Hi David,

thanks for your contribution. I'll review it thoroughly in the next few days.

Am 24.05.2010 21:14, schrieb David Green:

Also the line that sets the "but False" variations is commented out for now,
because "but" isn't working.

That's a reason why the challenge included only the simple cases in the first case :-)

 The tests might need fixing too, since I'm not sure whether eqv (as used by 
is_deeply) would cover that, or whether it would take a separate test in bool 

probably the latter.

Instead of a %boolean-names hash, I used an array to hold those parameter 
names, as well as @arrays to hold the array-parameters.  Or it would be pretty 
easy to change to a hash that maps the parameter names onto their types, or 
something like that.

After playing with the first submission, the hash of types is what I found most useful.

See http://github.com/moritz/process-cmd-args/blob/master/process-cmd-args.p6#L256 for some code that actually generates it by introspecting the signature of sub MAIN.

I also added a %shorts param that maps short arg-names onto their full names.

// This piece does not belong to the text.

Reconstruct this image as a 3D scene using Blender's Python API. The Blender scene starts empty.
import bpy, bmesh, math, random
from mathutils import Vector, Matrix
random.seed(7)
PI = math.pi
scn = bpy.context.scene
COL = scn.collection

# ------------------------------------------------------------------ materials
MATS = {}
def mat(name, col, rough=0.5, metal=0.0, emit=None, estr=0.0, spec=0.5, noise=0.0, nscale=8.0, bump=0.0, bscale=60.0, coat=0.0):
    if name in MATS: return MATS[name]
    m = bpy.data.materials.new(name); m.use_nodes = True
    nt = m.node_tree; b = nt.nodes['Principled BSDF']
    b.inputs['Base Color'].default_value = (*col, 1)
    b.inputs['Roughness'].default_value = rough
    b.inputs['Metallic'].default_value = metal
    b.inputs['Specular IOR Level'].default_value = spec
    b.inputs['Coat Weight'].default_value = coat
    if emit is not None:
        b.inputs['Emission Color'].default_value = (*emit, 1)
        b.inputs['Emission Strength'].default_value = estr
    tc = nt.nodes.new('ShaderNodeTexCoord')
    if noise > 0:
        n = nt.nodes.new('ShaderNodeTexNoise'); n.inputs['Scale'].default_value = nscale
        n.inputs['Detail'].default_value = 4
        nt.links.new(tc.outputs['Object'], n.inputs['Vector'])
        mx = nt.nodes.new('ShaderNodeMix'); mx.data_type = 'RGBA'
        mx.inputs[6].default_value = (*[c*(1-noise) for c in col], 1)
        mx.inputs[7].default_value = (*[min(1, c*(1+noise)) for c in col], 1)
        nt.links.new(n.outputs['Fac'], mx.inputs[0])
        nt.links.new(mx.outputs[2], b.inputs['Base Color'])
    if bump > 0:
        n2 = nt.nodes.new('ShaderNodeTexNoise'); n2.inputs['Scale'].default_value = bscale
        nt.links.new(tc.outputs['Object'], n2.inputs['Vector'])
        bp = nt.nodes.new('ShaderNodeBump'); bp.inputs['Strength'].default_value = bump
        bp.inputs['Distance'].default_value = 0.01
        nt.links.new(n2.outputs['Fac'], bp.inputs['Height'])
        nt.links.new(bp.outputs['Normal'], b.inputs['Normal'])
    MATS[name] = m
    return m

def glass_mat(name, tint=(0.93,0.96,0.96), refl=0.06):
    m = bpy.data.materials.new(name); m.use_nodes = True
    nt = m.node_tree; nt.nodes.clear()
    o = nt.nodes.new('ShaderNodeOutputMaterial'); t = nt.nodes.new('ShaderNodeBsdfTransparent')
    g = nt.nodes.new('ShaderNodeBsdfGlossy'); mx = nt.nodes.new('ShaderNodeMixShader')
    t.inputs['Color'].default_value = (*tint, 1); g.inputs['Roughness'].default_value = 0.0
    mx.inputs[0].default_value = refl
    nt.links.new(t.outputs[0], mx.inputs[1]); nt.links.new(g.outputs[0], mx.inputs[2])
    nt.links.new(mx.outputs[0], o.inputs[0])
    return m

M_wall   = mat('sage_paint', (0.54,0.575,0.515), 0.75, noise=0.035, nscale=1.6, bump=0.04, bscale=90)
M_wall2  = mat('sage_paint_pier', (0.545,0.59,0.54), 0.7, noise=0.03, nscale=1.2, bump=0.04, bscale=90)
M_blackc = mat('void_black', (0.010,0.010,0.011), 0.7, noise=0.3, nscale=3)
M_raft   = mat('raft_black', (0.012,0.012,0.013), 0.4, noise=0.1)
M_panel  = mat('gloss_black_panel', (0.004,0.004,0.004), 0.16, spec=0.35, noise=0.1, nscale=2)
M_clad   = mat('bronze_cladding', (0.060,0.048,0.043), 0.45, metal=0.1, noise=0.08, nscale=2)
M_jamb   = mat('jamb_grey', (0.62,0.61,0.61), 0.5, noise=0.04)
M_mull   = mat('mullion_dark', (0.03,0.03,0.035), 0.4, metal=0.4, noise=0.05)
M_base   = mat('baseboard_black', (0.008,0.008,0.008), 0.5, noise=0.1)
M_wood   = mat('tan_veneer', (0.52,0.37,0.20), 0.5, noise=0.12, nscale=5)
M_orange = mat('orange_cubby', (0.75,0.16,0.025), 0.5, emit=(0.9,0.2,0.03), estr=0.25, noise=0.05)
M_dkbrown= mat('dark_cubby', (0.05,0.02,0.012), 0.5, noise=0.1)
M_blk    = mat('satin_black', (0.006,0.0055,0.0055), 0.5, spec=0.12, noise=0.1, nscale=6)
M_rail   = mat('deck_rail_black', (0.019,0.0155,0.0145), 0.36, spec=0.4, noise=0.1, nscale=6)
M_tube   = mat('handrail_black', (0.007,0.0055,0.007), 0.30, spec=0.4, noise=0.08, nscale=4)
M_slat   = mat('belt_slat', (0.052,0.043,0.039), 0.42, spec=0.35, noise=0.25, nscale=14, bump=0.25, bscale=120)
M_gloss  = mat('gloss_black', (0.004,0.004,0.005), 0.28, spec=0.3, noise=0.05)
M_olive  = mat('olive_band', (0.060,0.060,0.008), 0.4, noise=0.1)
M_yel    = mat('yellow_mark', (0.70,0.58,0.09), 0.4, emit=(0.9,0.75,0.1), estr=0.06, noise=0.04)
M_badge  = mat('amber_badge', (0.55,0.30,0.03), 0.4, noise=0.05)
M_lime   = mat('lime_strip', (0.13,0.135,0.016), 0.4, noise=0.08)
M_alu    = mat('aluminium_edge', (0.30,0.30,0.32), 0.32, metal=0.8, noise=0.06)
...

The spec doesn't elaborate on how the short args are specified in the signature of MAIN. I see two possible approaches (that don't contradict):

1) one renames them in the signature, so it would like

sub MAIN(:name(:$n))

then $n has two names, 'name' and 'n', and we could consider all one-letter parameter names as short names

2) Iterate over all named parameters and build unambiguous prefixes. If any of them is just one letter short, we consider it a short name.

Anz opinions from p6l about it?

I have a few questions about the spec that are worth clarifying on p6l,
but despite some slow going, I'm pleased to find that some aspects of
P6 have already settled nicely in my brain.

Great to hear that.
Is there anything (except better error reporting) that Rakudo could do to further ease the learning?

We're always looking for feedback from new hackers.